Syndicate involved in Internet love scams worth nearly $20 million crippled in joint international operation

Eight Internet love scam cases reported in Singapore, involving at least $450,000 dollars, were solved as a result of the joint operation. The operation busted a syndicate involved in such scams amounting to nearly $20 million.

SINGAPORE - A syndicate involved in almost $20 million worth of Internet love scam was crippled in a joint international operation involving officers from Singapore, Malaysia and Hong Kong.

Eight Internet love scam cases reported in Singapore, involving at least $450,000, were solved as a result of the joint operation.

The operation was carried out in Malaysia between Friday and Sunday, the Singapore Police Force said in a statement on Monday (Oct 22).

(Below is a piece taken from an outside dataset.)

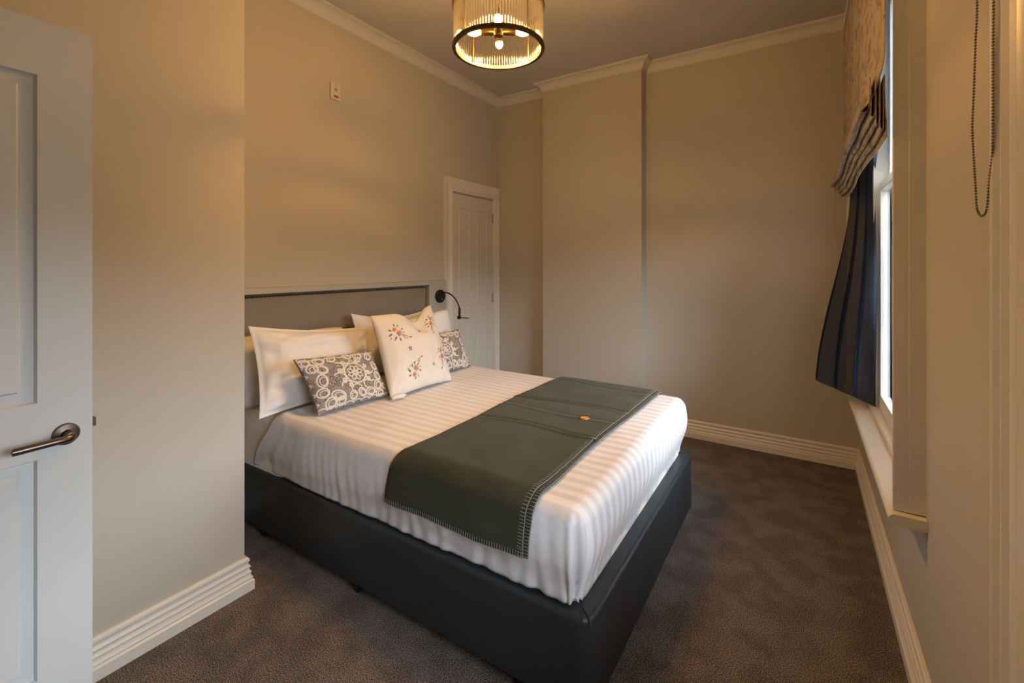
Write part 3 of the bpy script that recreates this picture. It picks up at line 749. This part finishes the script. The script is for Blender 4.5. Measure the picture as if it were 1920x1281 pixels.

Sixteen Malaysians, two Nigerian men and one woman from China were arrested for their suspected involvement in at least 146 scam cases reported in Singapore, Malaysia and Hong Kong.

The suspects are aged between 29 and 60.

Meanwhile, two Malaysian women, aged 40 and 48, are assisting with investigations in Singapore. These two women are believed to have helped in transferring criminal proceeds linked to the scams.

The total amount involved in the Internet love scams is about $19.45 million. Several telecommunication devices, laptops and ATM cards were also seized in the operation.

According to Malaysian news outlet The Star, it is believed the two Nigerians are the masterminds.

The scam begins with a scammer befriending and starting a "relationship" with the victim on social media. He professes his love for the victim and declares that he wants to travel to Malaysia to marry her. But he gets "arrested" in Malaysia and either he or members of the syndicate will contact the victim to seek money for his release. The scammer disappears and becomes uncontactable after the money is paid.

The operation against the syndicate involved the Commercial Affairs Department (CAD) from the Singapore Police Force, the Commercial Crime Investigation Department of the Royal Malaysia Police and the Cyber Security and Technology Crime Bureau of the Hong Kong Police Force.

CAD director David Chew said the joint operation was unprecedented.

"The fact that victims in Malaysia, Hong Kong and Singapore fell prey to the same scammers shows that the criminal networks behind the scams are transnational... To tackle these syndicates, international cooperation among law enforcement agencies is extremely critical."

Last October, the police set up a task force to tackle scams involving foreign crime syndicates by freezing the local accounts of scam beneficiaries. This led to a decline in Internet love scams for the first time in five years. In the first half of this year, there were 280 such cases, a drop from 344 in the same period last year.